What the Stiftung is describing is immediately recognisable to anybody familiar with US foreign policy during the Cold War and how anti-communism was used to overrule any considerations of democracy and freedom. The normalisation of torture, election fraud, rightwing militias, political assassinations (what else would you call the murder of doctor Tiller), the mass hysteria whipped up over what Obama is going to do to the country and how this justifies anything that can stop it all of it has been used with great succes in South America and elsewhere to destroy governments and countries Washington does not like. It was only a matter of time before these techniques were re-imported into the US.
Killing Hope
William Blum
469 pages including index
published in 2003
William Blum is a veteran leftwing journalist, active since the 1960ties, who made his name leaking the name and addresses of 200 CIA employees back in 1969. Since then he has been working in relative obscurity until around the turn of the millennium when he wrote a bestselling book about the US’s foreign police: Rogue State: A Guide to the World’s Only Superpower. It came at the right time to find its audience, just as interest in the subject soared due to the September 11 attacks. This succes is probably what got Killing Hope published, as it’s an updated version of one of Blum’s older books, originally published in 1986 as The CIA: A Forgotten History. It certainly has some of the hallmarks of a cash-in book, with the updating only going as far as the mid-nineties and the bulk of the book not noticably updated from the first edition. Many of the earlier chapters do not show much awareness of events and new revelations after 1986, if you see what I mean.

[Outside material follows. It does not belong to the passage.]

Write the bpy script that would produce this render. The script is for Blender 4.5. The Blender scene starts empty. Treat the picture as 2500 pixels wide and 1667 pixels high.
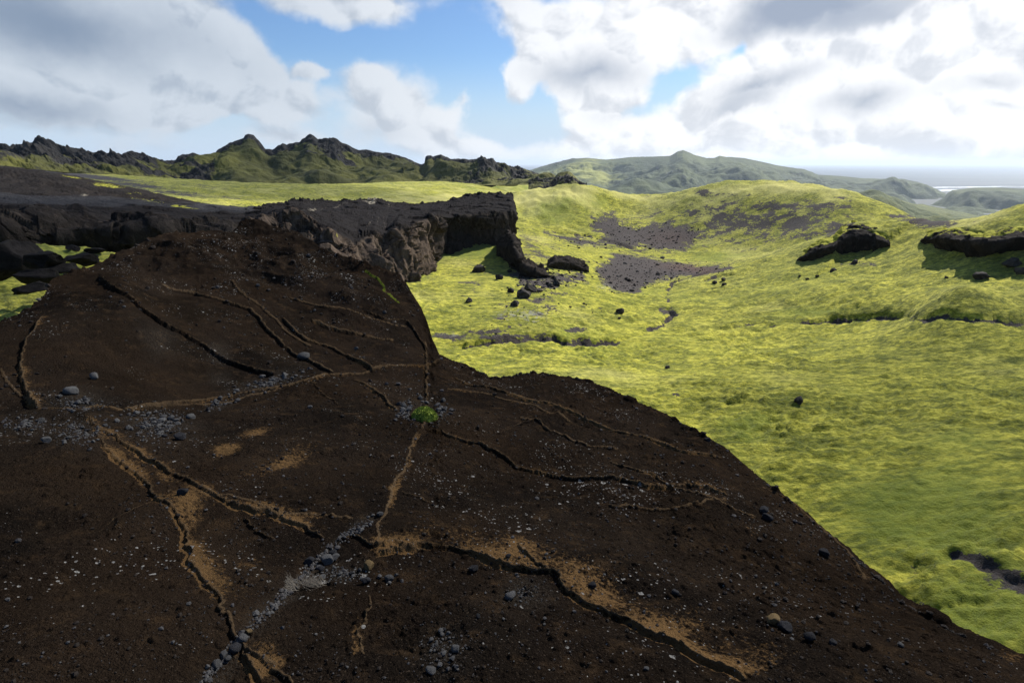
import bpy, math, random
import numpy as np

R = math.radians
SC = bpy.context.scene
COL = SC.collection
rng = np.random.default_rng(7)
random.seed(7)

# ---------------------------------------------------------------- camera, sun, sky, exposure
FPX = 1389.0                       # focal length in photo pixels (photo 2500 x 1667)
PITCH = math.atan((833.5 - 397.0) / FPX)
CP, SP = math.cos(PITCH), math.sin(PITCH)
cam = bpy.data.cameras.new('camera')
cam.lens = FPX / 2500.0 * 36.0
cam.sensor_width = 36.0
cam.clip_start = 0.05
cam.clip_end = 150000.0
camo = bpy.data.objects.new('camera', cam)
camo.rotation_euler = (R(90) - PITCH, 0, 0)
COL.objects.link(camo)
SC.camera = camo

SUN_AZ, SUN_EL = 46.0, 40.0        # degrees, azimuth clockwise from the view direction (+Y)
sd = (math.sin(R(SUN_AZ)) * math.cos(R(SUN_EL)), math.cos(R(SUN_AZ)) * math.cos(R(SUN_EL)), math.sin(R(SUN_EL)))
sun = bpy.data.lights.new('sun', 'SUN')
sun.energy = 5.0
sun.angle = R(0.5)
sun.color = (1.0, 0.95, 0.87)
suno = bpy.data.objects.new('sun', sun)
suno.rotation_euler = (R(90) - R(SUN_EL), 0, R(180) - R(SUN_AZ))
suno.location = (200, 200, 300)
COL.objects.link(suno)

SC.view_settings.view_transform = 'Standard'
SC.view_settings.look = 'None'
SC.view_settings.gamma = 1.0
SC.view_settings.exposure = 0.72
SKY_STRENGTH = 0.11


def pdir(px, py):
    """unit-free direction of a photo pixel (arrays allowed)"""
    cx = (np.asarray(px, float) - 1250.0) / FPX
    cy = (833.5 - np.asarray(py, float)) / FPX
    return np.stack([cx, cy * SP + CP, cy * CP - SP], -1)


def W(px, py, r):
    """world point on the ray of a photo pixel at horizontal range r"""
    d = pdir(px, py)
    return d * (np.asarray(r, float) / np.hypot(d[..., 0], d[..., 1]))[..., None]


def azel(px, py):
    d = pdir(px, py)
    return np.arctan2(d[..., 0], d[..., 1]), np.arctan2(d[..., 2], np.hypot(d[..., 0], d[..., 1]))


def topx(P):
    """world points -> photo pixels"""
    f = P[..., 1] * CP - P[..., 2] * SP
    u = P[..., 1] * SP + P[..., 2] * CP
    f = np.where(f > 0.02, f, 0.02)
    return 1250 + FPX * P[..., 0] / f, 833.5 - FPX * u / f


# ---------------------------------------------------------------- node helpers
class NT:
    def __init__(s, tree):
        s.t = tree
        tree.nodes.clear()

    def n(s, typ, **kw):
        nd = s.t.nodes.new(typ)
        for k, v in kw.items():
            if k.startswith('i_'):
                key = k[2:]
                key = int(key) if key.isdigit() else key.replace('_', ' ')
                s.put(nd.inputs[key], v)
            else:
                setattr(nd, k, v)
        return nd

    def put(s, sock, v):
        if isinstance(v, bpy.types.NodeSocket):
            s.t.links.new(v, sock)
        elif isinstance(v, bpy.types.Node):
            s.t.links.new(v.outputs[0], sock)
        else:
            sock.default_value = v

    def m(s, op, a, b=0.0, c=0.0, clamp=False):
        nd = s.t.nodes.new('ShaderNodeMath')
        nd.operation = op
        nd.use_clamp = clamp
        for i, v in enumerate((a, b, c)):
            s.put(nd.inputs[i], v)
        return nd.outputs[0]

    def vm(s, op, a, b=(0, 0, 0)):
        nd = s.t.nodes.new('ShaderNodeVectorMath')
        nd.operation = op
        s.put(nd.inputs[0], a)
        s.put(nd.inputs[1], b)
        return nd.outputs[0]

    def mix(s, f, a, b, mode='MIX'):
        nd = s.t.nodes.new('ShaderNodeMix')
        nd.data_type = 'RGBA'
        nd.blend_type = mode
        s.put(nd.inputs[0], f)
        for k, v in ((6, a), (7, b)):
            if isinstance(v, tuple) and len(v) == 3:
                v = v + (1.0,)
            s.put(nd.inputs[k], v)
        return nd.outputs[2]

    def ss(s, x, lo, hi, a=0.0, b=1.0):
        nd = s.t.nodes.new('ShaderNodeMapRange')
        nd.interpolation_type = 'SMOOTHSTEP'
        s.put(nd.inputs[0], x)
        for k, v in zip((1, 2, 3, 4), (lo, hi, a, b)):
            s.put(nd.inputs[k], v)
        return nd.outputs[0]

    def noise(s, vec, scale, detail=4.0, rough=0.55, dist=0.0):
        nd = s.t.nodes.new('ShaderNodeTexNoise')
        if vec is not None:
            s.put(nd.inputs['Vector'], vec)
        s.put(nd.inputs['Scale'], scale)
        s.put(nd.inputs['Detail'], detail)
        s.put(nd.inputs['Roughness'], rough)
        s.put(nd.inputs['Distortion'], dist)
        return nd.outputs[0]

    def attr(s, name):
        nd = s.t.nodes.new('ShaderNodeAttribute')
        nd.attribute_name = name
        return nd.outputs['Fac']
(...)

Killing Hope is the history of US military and covert interventions since World War II, with each chapter detailing a specific case. The chapters are in order of chronology, with several countries with a long history of US intervention having multiple chapters devoted to them. As Blum shows again and again in these chapters, the US talks a great deal about democracy and freedom, but the reality of its foreign policy at least since World War II is far different. With the excuse of “fighting communism” (or these days, “terrorism”) again and again the US has interfered on the side of dictatorships, nobbled democracies or fought liberation movements in order to safeguard its interests, be they strategic geopolitical ones or commercial ones. And Killing Hope is far from exhaustive, even in its original timeframe of 1945-1985 with Vietnam e.g. only having one short chapter devoted to it and little attention paid to other Asian countries like Taiwan, Japan or South Korea or even the UK.